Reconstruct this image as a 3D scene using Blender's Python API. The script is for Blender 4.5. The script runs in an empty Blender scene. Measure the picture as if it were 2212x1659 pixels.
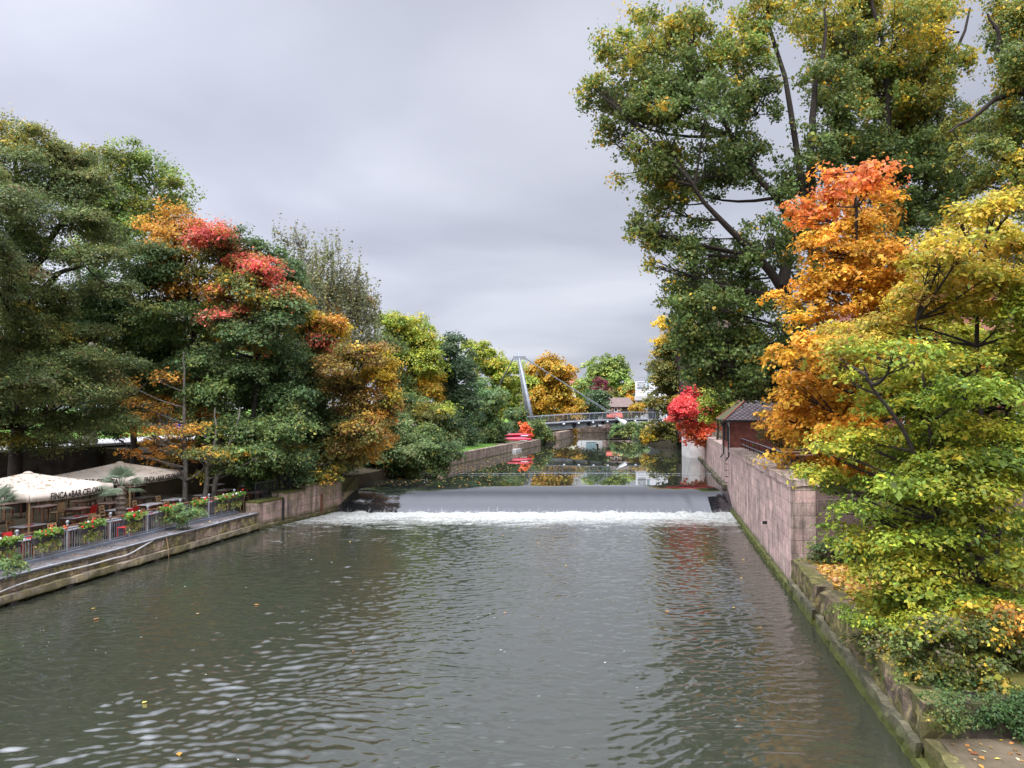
import bpy, math, random
import numpy as np
from mathutils import Vector, Matrix

random.seed(7)
SC = bpy.context.scene
COL = SC.collection
# ------------------------------------------------------------------ camera
F = 1640.0; CX, CY = 1106.0, 829.5
EYE = np.array((0.0, 0.0, 6.5)); PITCH = math.atan(55.5 / F)
FW = np.array((0, math.cos(PITCH), math.sin(PITCH))); UP = np.array((0, -math.sin(PITCH), math.cos(PITCH)))
def at(px, py, Y):
    d = FW * F + np.array((1.0, 0, 0)) * (px - CX) + UP * (CY - py)
    return EYE + d * (Y / d[1])
def gz(px, py, z):
    d = FW * F + np.array((1.0, 0, 0)) * (px - CX) + UP * (CY - py)
    return EYE + d * ((z - EYE[2]) / d[2])
cam = bpy.data.cameras.new("camera"); co = bpy.data.objects.new("camera", cam); COL.objects.link(co)
co.location = EYE; co.rotation_euler = (math.pi / 2 + PITCH, 0, 0)
cam.sensor_width = 36; cam.lens = F / 2212 * 36; cam.clip_end = 6000; cam.clip_start = 0.1
SC.camera = co

# ------------------------------------------------------------------ node helpers
def newmat(name):
    m = bpy.data.materials.new(name); m.use_nodes = True
    nt = m.node_tree; nt.nodes.clear()
    return m, nt, nt.nodes, nt.links
def nd(nt, t, **kw):
    n = nt.nodes.new(t)
    for k, v in kw.items():
        if k.startswith('i_'): n.inputs[k[2:]].default_value = v
        else: setattr(n, k, v)
    return n
def c4(c): return (c[0], c[1], c[2], 1)
def ramp(nt, src, stops, interp='LINEAR'):
    r = nt.nodes.new('ShaderNodeValToRGB'); r.color_ramp.interpolation = interp
    e = r.color_ramp.elements
    while len(e) < len(stops): e.new(0.5)
    for el, (p, c) in zip(e, stops):
        el.position = p; el.color = c4(c) if hasattr(c, '__len__') else (c, c, c, 1)
    nt.links.new(src, r.inputs['Fac']); return r.outputs['Color']
def mixc(nt, fac, a, b, mode='MIX'):
    m = nt.nodes.new('ShaderNodeMix'); m.data_type = 'RGBA'; m.blend_type = mode
    for key, v in ((0, fac), (6, a), (7, b)):
        if hasattr(v, 'links') or isinstance(v, bpy.types.NodeSocket): nt.links.new(v, m.inputs[key])
        else: m.inputs[key].default_value = v if key == 0 else c4(v)
    return m.outputs[2]
def mth(nt, op, a, b=0.5, clamp=False):
    m = nt.nodes.new('ShaderNodeMath'); m.operation = op; m.use_clamp = clamp
    for i, v in enumerate((a, b)):
        if isinstance(v, bpy.types.NodeSocket): nt.links.new(v, m.inputs[i])
        else: m.inputs[i].default_value = v
    return m.outputs[0]
def noise(nt, vec, scale, detail=4, rough=0.55, dist=0.0):
    n = nd(nt, 'ShaderNodeTexNoise'); n.inputs['Scale'].default_value = scale
    n.inputs['Detail'].default_value = detail; n.inputs['Roughness'].default_value = rough
    n.inputs['Distortion'].default_value = dist
    if vec is not None: nt.links.new(vec, n.inputs['Vector'])
    return n.outputs['Fac']
def mapping(nt, vec, scale):
    m = nd(nt, 'ShaderNodeMapping'); m.inputs['Scale'].default_value = scale
    nt.links.new(vec, m.inputs['Vector']); return m.outputs[0]
def finish(nt, color, rough=0.85, bump=None, bstr=0.3, bdist=0.02, spec=0.3, metal=0.0):
    p = nd(nt, 'ShaderNodeBsdfPrincipled'); o = nd(nt, 'ShaderNodeOutputMaterial')
    if isinstance(color, bpy.types.NodeSocket): nt.links.new(color, p.inputs['Base Color'])
    else: p.inputs['Base Color'].default_value = c4(color)
    if isinstance(rough, bpy.types.NodeSocket): nt.links.new(rough, p.inputs['Roughness'])
    else: p.inputs['Roughness'].default_value = rough
    p.inputs['Specular IOR Level'].default_value = spec; p.inputs['Metallic'].default_value = metal
    if bump is not None:
        b = nd(nt, 'ShaderNodeBump'); b.inputs['Strength'].default_value = bstr; b.inputs['Distance'].default_value = bdist
        nt.links.new(bump, b.inputs['Height']); nt.links.new(b.outputs[0], p.inputs['Normal'])
    nt.links.new(p.outputs[0], o.inputs[0]); return p
def plain(name, c, c2=None, scale=6.0, rough=0.7, spec=0.3, metal=0.0, bstr=0.15):
    m, nt, N, L = newmat(name)
    pos = nd(nt, 'ShaderNodeNewGeometry').outputs['Position']
    f = noise(nt, pos, scale)
    c2 = c2 or tuple(x * 0.72 for x in c)
    finish(nt, ramp(nt, f, ((0.3, c2), (0.7, c))), rough, f, bstr, 0.02, spec, metal); return m
def stone(name, c1, c2, mortar, bw=0.9, bh=0.42, moss=(0.05, 0.07, 0.012), low=None, top=None, stain=0.5, patch=None, lichen=0.0):
    """low=(z0,z1): moss fades out between the heights; top=(z0,z1): moss fades in"""
    m, nt, N, L = newmat(name)
    uv = nd(nt, 'ShaderNodeUVMap').outputs[0]
    geo = nd(nt, 'ShaderNodeNewGeometry'); pos = geo.outputs['Position']
    sx = nd(nt, 'ShaderNodeSeparateXYZ'); L.new(pos, sx.inputs[0]); z = sx.outputs[2]
    wob = nd(nt, 'ShaderNodeMixRGB'); wob.blend_type = 'ADD'; wob.inputs[0].default_value = 0.03
    nz = nd(nt, 'ShaderNodeTexNoise'); nz.inputs['Scale'].default_value = 2.0; L.new(uv, nz.inputs['Vector'])
    L.new(uv, wob.inputs[1]); L.new(nz.outputs['Color'], wob.inputs[2])
    b = nd(nt, 'ShaderNodeTexBrick'); L.new(wob.outputs[0], b.inputs['Vector'])
    b.inputs['Scale'].default_value = 1; b.inputs['Brick Width'].default_value = bw; b.inputs['Row Height'].default_value = bh
    b.inputs['Mortar Size'].default_value = min(0.012, bh * 0.06); b.inputs['Mortar Smooth'].default_value = 0.3; b.inputs['Bias'].default_value = 0.0
    b.inputs['Color1'].default_value = c4(c1); b.inputs['Color2'].default_value = c4(c2); b.inputs['Mortar'].default_value = c4(mortar)
    col = b.outputs['Color']
    n1 = noise(nt, pos, 1.3, 6, 0.65)
    col = mixc(nt, 0.8, col, ramp(nt, n1, ((0.32, 0.45), (0.5, 0.95), (0.66, 1.4))), 'MULTIPLY')
    nf = noise(nt, pos, 14, 5, 0.7)
    col = mixc(nt, 0.6, col, ramp(nt, nf, ((0.35, 0.55), (0.65, 1.3))), 'MULTIPLY')
    st = noise(nt, mapping(nt, uv, (2.2, 0.18, 1)), 1.6, 5, 0.7)
    col = mixc(nt, ramp(nt, st, ((0.46, 0.0), (0.62, stain))), col, (0.05, 0.042, 0.035))
    if patch:
        pn = noise(nt, pos, 0.8, 4, 0.6)
        col = mixc(nt, ramp(nt, pn, ((0.47, 0.0), (0.58, 0.8))), col, patch)
    if lichen:
        ln = noise(nt, pos, 3.0, 5, 0.7)
        col = mixc(nt, ramp(nt, ln, ((0.51, 0.0), (0.60, lichen))), col, (0.42, 0.34, 0.12))
    mn = noise(nt, mapping(nt, pos, (1, 1, 0.6)), 1.8, 6, 0.7)
    for rng_, inv in ((low, False), (top, True)):
        if not rng_: continue
        mr = nd(nt, 'ShaderNodeMapRange'); L.new(z, mr.inputs['Value'])
        mr.inputs['From Min'].default_value = rng_[0]; mr.inputs['From Max'].default_value = rng_[1]
        mr.inputs['To Min'].default_value = 0.0 if inv else 1.0; mr.inputs['To Max'].default_value = 1.0 if inv else 0.0
        f = mth(nt, 'ADD', mr.outputs[0], mth(nt, 'SUBTRACT', mn, 0.5))
        f = mth(nt, 'MULTIPLY', f, mr.outputs[0])
        fac = ramp(nt, f, ((0.15, 0.0), (0.5, 0.92)))
        mc = ramp(nt, nf, ((0.3, tuple(x * 0.5 for x in moss)), (0.7, tuple(x * 1.5 for x in moss))))
        col = mixc(nt, fac, col, mc)
    h = mth(nt, 'SUBTRACT', mth(nt, 'ADD', mth(nt, 'MULTIPLY', nf, 0.5), n1), mth(nt, 'MULTIPLY', b.outputs['Fac'], 1.2))
    finish(nt, col, 0.9, h, 0.6, 0.03, 0.25); return m

M = {}
M['pink_stone'] = stone('pink_sandstone', (0.56, 0.38, 0.33), (0.42, 0.31, 0.26), (0.24, 0.20, 0.17), 0.85, 0.45, (0.055, 0.06, 0.022), (0.0, 0.7), (3.2, 4.6), 0.6, None, 0.0)
M['dark_stone'] = stone('dark_sandstone', (0.17, 0.105, 0.09), (0.13, 0.09, 0.08), (0.28, 0.22, 0.19), 1.05, 0.47, stain=0.3, top=(3.2, 4.6))
M['moss_stone'] = stone('mossy_sandstone', (0.22, 0.15, 0.10), (0.13, 0.10, 0.07), (0.09, 0.08, 0.06), 0.8, 0.36, (0.065, 0.07, 0.012), (0.0, 1.0), (0.8, 1.5), 0.75, (0.08, 0.075, 0.02), 0.4)
M['quay_stone'] = stone('quay_sandstone', (0.44, 0.32, 0.24), (0.15, 0.12, 0.085), (0.045, 0.04, 0.03), 0.75, 0.4, (0.05, 0.05, 0.014), (-0.2, 0.75), (0.75, 1.3), 0.6, (0.10, 0.085, 0.04), 0.5)
M['ledge_stone'] = stone('ledge_sandstone', (0.36, 0.30, 0.24), (0.30, 0.25, 0.19), (0.2, 0.18, 0.14), 1.4, 0.6, (0.07, 0.07, 0.02), (-0.3, 0.5), None, 0.5)
M['block_stone'] = stone('dark_block', (0.12, 0.085, 0.06), (0.07, 0.055, 0.04), (0.03, 0.03, 0.02), 0.8, 0.5, (0.04, 0.045, 0.01), None, (0.7, 1.4), 0.7)
M['abut_stone'] = stone('abutment_sandstone', (0.44, 0.29, 0.24), (0.30, 0.22, 0.18), (0.14, 0.12, 0.1), 0.8, 0.42, (0.05, 0.05, 0.015), (0.0, 0.8), (1.2, 2.3), 0.75, (0.17, 0.14, 0.08), 0.2)
M['ledge_mossy'] = stone('mossy_ledge', (0.34, 0.27, 0.20), (0.25, 0.20, 0.14), (0.1, 0.09, 0.06), 1.1, 0.6, (0.06, 0.06, 0.015), (-0.1, 0.5), None, 0.6, (0.13, 0.11, 0.05), 0.4)
M['bank_stone'] = stone('bank_sandstone', (0.34, 0.25, 0.19), (0.27, 0.20, 0.15), (0.14, 0.12, 0.1), 0.9, 0.42, (0.07, 0.08, 0.02), (1.0, 1.6), None, 0.5)
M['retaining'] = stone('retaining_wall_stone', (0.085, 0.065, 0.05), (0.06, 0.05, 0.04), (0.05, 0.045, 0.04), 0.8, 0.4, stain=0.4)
M['brick'] = stone('red_brick', (0.27, 0.075, 0.05), (0.20, 0.06, 0.045), (0.22, 0.15, 0.12), 0.26, 0.085, stain=0.25)
M['green_plinth'] = stone('mossy_plinth', (0.13, 0.115, 0.07), (0.08, 0.075, 0.045), (0.05, 0.05, 0.03), 0.9, 0.5, (0.075, 0.085, 0.014), (-0.1, 0.8), None, 0.4)
M['concrete'] = plain('pale_concrete', (0.52, 0.49, 0.46), (0.40, 0.38, 0.36), 1.5, 0.85)
M['white_wall'] = plain('white_render', (0.74, 0.74, 0.74), (0.66, 0.66, 0.67), 0.6, 0.8)
M['cream'] = plain('cream_fabric', (0.80, 0.69, 0.56), (0.72, 0.61, 0.49), 2.0, 0.9)
M['ink'] = plain('dark_lettering', (0.03, 0.022, 0.02), None, 5, 0.8)
M['steel'] = plain('grey_steel', (0.26, 0.275, 0.30), (0.20, 0.21, 0.23), 3, 0.45, 0.5, 0.2)
M['galv'] = plain('galvanised_steel', (0.25, 0.28, 0.33), (0.17, 0.19, 0.23), 5, 0.5, 0.5, 0.3)
M['blackmetal'] = plain('black_iron', (0.02, 0.02, 0.022), None, 5, 0.5)
M['darksteel'] = plain('dark_girder_steel', (0.10, 0.11, 0.12), None, 3, 0.6)
M['wood'] = plain('brown_wood', (0.22, 0.10, 0.055), (0.14, 0.065, 0.035), 5, 0.6)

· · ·

_Work to be completed_
In the data above, please extract the lines from the first one through the line with "SC.camera = co", exactly, and keep pictures out.

_Solution for this task_
Reconstruct this image as a 3D scene using Blender's Python API. The script is for Blender 4.5. The script runs in an empty Blender scene. Measure the picture as if it were 2212x1659 pixels.
import bpy, math, random
import numpy as np
from mathutils import Vector, Matrix

random.seed(7)
SC = bpy.context.scene
COL = SC.collection
# ------------------------------------------------------------------ camera
F = 1640.0; CX, CY = 1106.0, 829.5
EYE = np.array((0.0, 0.0, 6.5)); PITCH = math.atan(55.5 / F)
FW = np.array((0, math.cos(PITCH), math.sin(PITCH))); UP = np.array((0, -math.sin(PITCH), math.cos(PITCH)))
def at(px, py, Y):
    d = FW * F + np.array((1.0, 0, 0)) * (px - CX) + UP * (CY - py)
    return EYE + d * (Y / d[1])
def gz(px, py, z):
    d = FW * F + np.array((1.0, 0, 0)) * (px - CX) + UP * (CY - py)
    return EYE + d * ((z - EYE[2]) / d[2])
cam = bpy.data.cameras.new("camera"); co = bpy.data.objects.new("camera", cam); COL.objects.link(co)
co.location = EYE; co.rotation_euler = (math.pi / 2 + PITCH, 0, 0)
cam.sensor_width = 36; cam.lens = F / 2212 * 36; cam.clip_end = 6000; cam.clip_start = 0.1
SC.camera = co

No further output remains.